I am going to speak a lot about something I know very little about. There is a movement I sense in my group of friends. I have only let myself sense it very slightly because it hits me as something so contrary to myself and my ambitions that to comprehend it further would incur a great loss. I catch glimpses of it in their intense drive for communal living and sudden interest in foraging, debt-free living, land rights, and unemployment. They feel trapped. And they are trapped. We all are; captives of a narrative we assume occupies a sole possibility. There is some variance to the tale, but in general, we believe in certain inevitabilities or necessities: rents or mortgages, formal education, the allotted currency, employment, etc. We equate them with survival. My friends clearly recognize the charade. I myself have long read Merton’s observation that we wrap experiences around ourselves as if these rags of accomplishments were the only way we could be seen; an invisible essence made real by what is ultimately the unreal (New Seeds of Contemplation). As he says, “If we take our vulnerable shell to be our true identity, if we think our mask is our true face, we will protect it with fabrications, even at the cost of violating our own truth. This seems to be the collective endeavor of society: the more busily (people) dedicate themselves to it, the more certainly it becomes a collective illusion, until in the end we have the enormous, obsessive, uncontrollable dynamic of fabrication designed to protect mere fictitious identities – ‘selves’, that is to say, regarded as objects” (Raids on the Unspeakable). So I have some ground for understanding my friend’s philosophy. I am familiar with this basic concept; that we are caught in a senseless stampede with no idea why we are running, but believing or knowing full well that if we stop we will be trampled. What is new to me is the response. Rather than aspiring to run headstrong and straight into the chaos in some act of counter ethos that engages, there seems to be a belief, or a realization, that removing oneself serves our ambition best. The ambition is, of course, to save the world.

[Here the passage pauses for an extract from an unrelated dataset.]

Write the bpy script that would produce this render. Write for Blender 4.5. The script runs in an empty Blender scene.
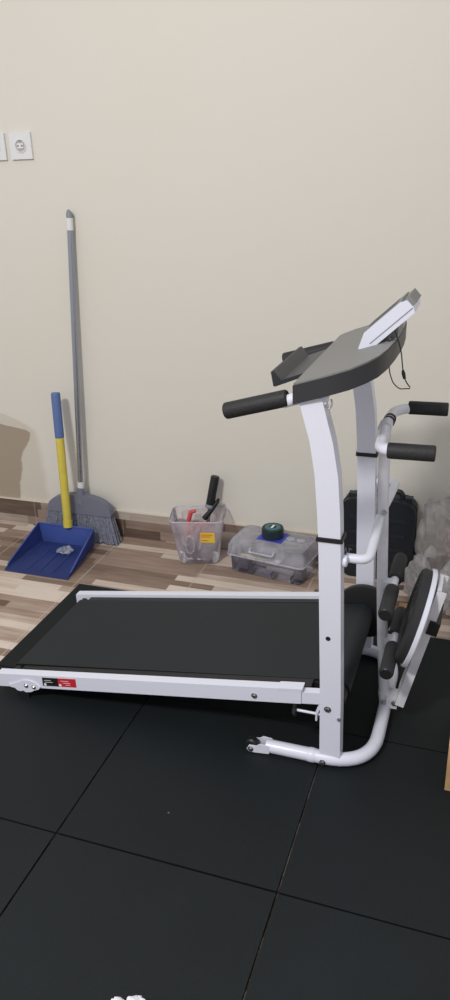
import bpy, bmesh, math, random
from mathutils import Vector, Matrix, noise
C = bpy.context.scene
COL = C.collection
V = Vector
PI = math.pi
random.seed(7)

# ------------------------------------------------------------------ materials
def mat(name, col, rough=.5, metal=0., spec=.5, bump=0., bscale=60., var=0., vscale=8., trans=0., alpha=1., coat=0., ior=1.45, sheen=0.):
    m = bpy.data.materials.new(name); m.use_nodes = True
    nt = m.node_tree; b = nt.nodes['Principled BSDF']
    b.inputs['Base Color'].default_value = (*col, 1); b.inputs['Roughness'].default_value = rough
    b.inputs['Metallic'].default_value = metal; b.inputs['Specular IOR Level'].default_value = spec
    b.inputs['Transmission Weight'].default_value = trans; b.inputs['Alpha'].default_value = alpha
    b.inputs['Coat Weight'].default_value = coat; b.inputs['IOR'].default_value = ior
    tc = nt.nodes.new('ShaderNodeTexCoord')
    if var > 0:
        n = nt.nodes.new('ShaderNodeTexNoise'); n.inputs['Scale'].default_value = vscale; n.inputs['Detail'].default_value = 6
        nt.links.new(tc.outputs['Object'], n.inputs['Vector'])
        r = nt.nodes.new('ShaderNodeValToRGB')
        r.color_ramp.elements[0].position = .3; r.color_ramp.elements[1].position = .7
        r.color_ramp.elements[0].color = (*[c*(1-var) for c in col], 1); r.color_ramp.elements[1].color = (*[min(1, c*(1+var)) for c in col], 1)
        nt.links.new(n.outputs['Fac'], r.inputs['Fac']); nt.links.new(r.outputs['Color'], b.inputs['Base Color'])
    if bump > 0:
        n = nt.nodes.new('ShaderNodeTexNoise'); n.inputs['Scale'].default_value = bscale; n.inputs['Detail'].default_value = 4
        nt.links.new(tc.outputs['Object'], n.inputs['Vector'])
        bp = nt.nodes.new('ShaderNodeBump'); bp.inputs['Strength'].default_value = bump; bp.inputs['Distance'].default_value = .004
        nt.links.new(n.outputs['Fac'], bp.inputs['Height']); nt.links.new(bp.outputs['Normal'], b.inputs['Normal'])
    return m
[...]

My one friend, whose thoughts I respect deeply, described it thusly: you can work in refugee resettlement, teaching English and helping people find jobs (i.e. feeding industry with cheap, disposable labor), or you can remove yourself from consumerism, consequently removing yourself from the equation that a demand for resources = conflict over said resources = people fleeing their lands = refugee resettlement.
Like my friends, I have no intent of accepting the deceptive myth of a realism that confirms the current ‘reality’. Yet I do want to deal with injustice realistically. As attractive as purist pursuits seem, returning to the laws of nature and forgoing domination of the earth or her inhabitants, I fear that path does nothing for the hungry belly now.